• **DATA SECTION**
────────────────────────────────────────

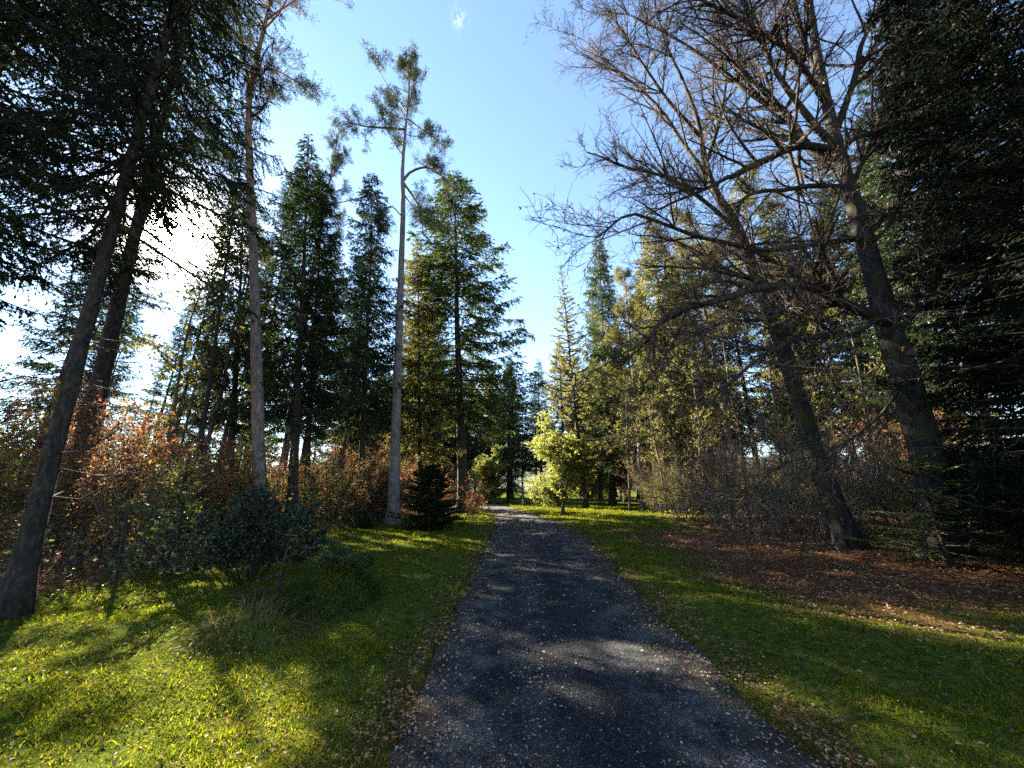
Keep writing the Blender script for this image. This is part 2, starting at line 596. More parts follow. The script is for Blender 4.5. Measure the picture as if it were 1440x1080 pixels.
def road_material():
    m, t, o = new_mat('road_asphalt')
    b = principled(t, o, 0.9, 0.08)
    co = t.nodes.new('ShaderNodeTexCoord')

    def noise(s, d=5, rg=0.6):
        n = t.nodes.new('ShaderNodeTexNoise')
        n.inputs['Scale'].default_value = s
        n.inputs['Detail'].default_value = d
        n.inputs['Roughness'].default_value = rg
        t.links.new(co.outputs['Object'], n.inputs['Vector'])
        return n.outputs[0]

    def vor(s):
        n = t.nodes.new('ShaderNodeTexVoronoi')
        n.inputs['Scale'].default_value = s
        t.links.new(co.outputs['Object'], n.inputs['Vector'])
        return n

    def mixc(fac, a, c):
        mx = t.nodes.new('ShaderNodeMix')
        mx.data_type = 'RGBA'
        t.links.new(fac, mx.inputs[0])
        t.links.new(a, mx.inputs[6])
        if isinstance(c, tuple):
            mx.inputs[7].default_value = (*c, 1)
        else:
            t.links.new(c, mx.inputs[7])
        return mx.outputs[2]

    def mth(op, a, b_):
        n = t.nodes.new('ShaderNodeMath')
        n.operation = op
        n.use_clamp = True
        for i, q in enumerate((a, b_)):
            if isinstance(q, (int, float)):
                n.inputs[i].default_value = q
            else:
                t.links.new(q, n.inputs[i])
        return n.outputs[0]
    v1 = vor(150)
    stone = ramp(t, [(0.006, 0.0065, 0.008), (0.015, 0.0165, 0.020), (0.032, 0.035, 0.041), (0.22, 0.23, 0.25)], [0.0, 0.6, 0.955, 1.0])
    sepc = t.nodes.new('ShaderNodeSeparateColor')
    t.links.new(v1.outputs['Color'], sepc.inputs[0])
    t.links.new(sepc.outputs[0], stone.inputs[0])
    pale = ramp(t, [(0.03, 0.029, 0.030), (0.075, 0.071, 0.070), (0.14, 0.135, 0.13), (0.38, 0.36, 0.32)], [0.0, 0.5, 0.85, 1.0])
    t.links.new(sepc.outputs[0], pale.inputs[0])
    # worn pale strips by the edges and between tracks, plus sunlight painted far along
    at_ = t.nodes.new('ShaderNodeAttribute')
    at_.attribute_name = 'worn_lit'
    pn = ramp(t, [(0, 0, 0), (1, 1, 1)], [0.42, 0.62])
    t.links.new(noise(2.2, 7, 0.65), pn.inputs[0])
    fac = mth('MULTIPLY', at_.outputs['Fac'], pn.outputs[0])
    col = mixc(fac, stone.outputs[0], pale.outputs[0])
    # leaf crumbs and earth trodden into the surface
    en = ramp(t, [(0, 0, 0), (1, 1, 1)], [0.56, 0.66])
    t.links.new(noise(7.0, 8, 0.75), en.inputs[0])
    at2 = t.nodes.new('ShaderNodeAttribute')
    at2.attribute_name = 'earth'
    en2 = mth('ADD', mth('MULTIPLY', en.outputs[0], at2.outputs['Fac']), mth('MULTIPLY', mth('SUBTRACT', at2.outputs['Fac'], 0.72), 1.6))
    col = mixc(en2, col, (0.06, 0.043, 0.03))
    t.links.new(col, b.inputs['Base Color'])
    bp = t.nodes.new('ShaderNodeBump')
    bp.inputs['Strength'].default_value = 1.0
    bp.inputs['Distance'].default_value = 0.012
    t.links.new(v1.outputs['Distance'], bp.inputs['Height'])
    bp.invert = True
    t.links.new(bp.outputs[0], b.inputs['Normal'])
    return m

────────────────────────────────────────

• **TASK GOAL**
Output the material word for word, omitting its pictures.

• **FULL ANSWER**
Keep writing the Blender script for this image. This is part 2, starting at line 596. More parts follow. The script is for Blender 4.5. Measure the picture as if it were 1440x1080 pixels.
def road_material():
    m, t, o = new_mat('road_asphalt')
    b = principled(t, o, 0.9, 0.08)
    co = t.nodes.new('ShaderNodeTexCoord')

    def noise(s, d=5, rg=0.6):
        n = t.nodes.new('ShaderNodeTexNoise')
        n.inputs['Scale'].default_value = s
        n.inputs['Detail'].default_value = d
        n.inputs['Roughness'].default_value = rg
        t.links.new(co.outputs['Object'], n.inputs['Vector'])
        return n.outputs[0]

    def vor(s):
        n = t.nodes.new('ShaderNodeTexVoronoi')
        n.inputs['Scale'].default_value = s
        t.links.new(co.outputs['Object'], n.inputs['Vector'])
        return n

    def mixc(fac, a, c):
        mx = t.nodes.new('ShaderNodeMix')
        mx.data_type = 'RGBA'
        t.links.new(fac, mx.inputs[0])
        t.links.new(a, mx.inputs[6])
        if isinstance(c, tuple):
            mx.inputs[7].default_value = (*c, 1)
        else:
            t.links.new(c, mx.inputs[7])
        return mx.outputs[2]

    def mth(op, a, b_):
        n = t.nodes.new('ShaderNodeMath')
        n.operation = op
        n.use_clamp = True
        for i, q in enumerate((a, b_)):
            if isinstance(q, (int, float)):
                n.inputs[i].default_value = q
            else:
                t.links.new(q, n.inputs[i])
        return n.outputs[0]
    v1 = vor(150)
    stone = ramp(t, [(0.006, 0.0065, 0.008), (0.015, 0.0165, 0.020), (0.032, 0.035, 0.041), (0.22, 0.23, 0.25)], [0.0, 0.6, 0.955, 1.0])
    sepc = t.nodes.new('ShaderNodeSeparateColor')
    t.links.new(v1.outputs['Color'], sepc.inputs[0])
    t.links.new(sepc.outputs[0], stone.inputs[0])
    pale = ramp(t, [(0.03, 0.029, 0.030), (0.075, 0.071, 0.070), (0.14, 0.135, 0.13), (0.38, 0.36, 0.32)], [0.0, 0.5, 0.85, 1.0])
    t.links.new(sepc.outputs[0], pale.inputs[0])
    # worn pale strips by the edges and between tracks, plus sunlight painted far along
    at_ = t.nodes.new('ShaderNodeAttribute')
    at_.attribute_name = 'worn_lit'
    pn = ramp(t, [(0, 0, 0), (1, 1, 1)], [0.42, 0.62])
    t.links.new(noise(2.2, 7, 0.65), pn.inputs[0])
    fac = mth('MULTIPLY', at_.outputs['Fac'], pn.outputs[0])
    col = mixc(fac, stone.outputs[0], pale.outputs[0])
    # leaf crumbs and earth trodden into the surface
    en = ramp(t, [(0, 0, 0), (1, 1, 1)], [0.56, 0.66])
    t.links.new(noise(7.0, 8, 0.75), en.inputs[0])
    at2 = t.nodes.new('ShaderNodeAttribute')
    at2.attribute_name = 'earth'
    en2 = mth('ADD', mth('MULTIPLY', en.outputs[0], at2.outputs['Fac']), mth('MULTIPLY', mth('SUBTRACT', at2.outputs['Fac'], 0.72), 1.6))
    col = mixc(en2, col, (0.06, 0.043, 0.03))
    t.links.new(col, b.inputs['Base Color'])
    bp = t.nodes.new('ShaderNodeBump')
    bp.inputs['Strength'].default_value = 1.0
    bp.inputs['Distance'].default_value = 0.012
    t.links.new(v1.outputs['Distance'], bp.inputs['Height'])
    bp.invert = True
    t.links.new(bp.outputs[0], b.inputs['Normal'])
    return m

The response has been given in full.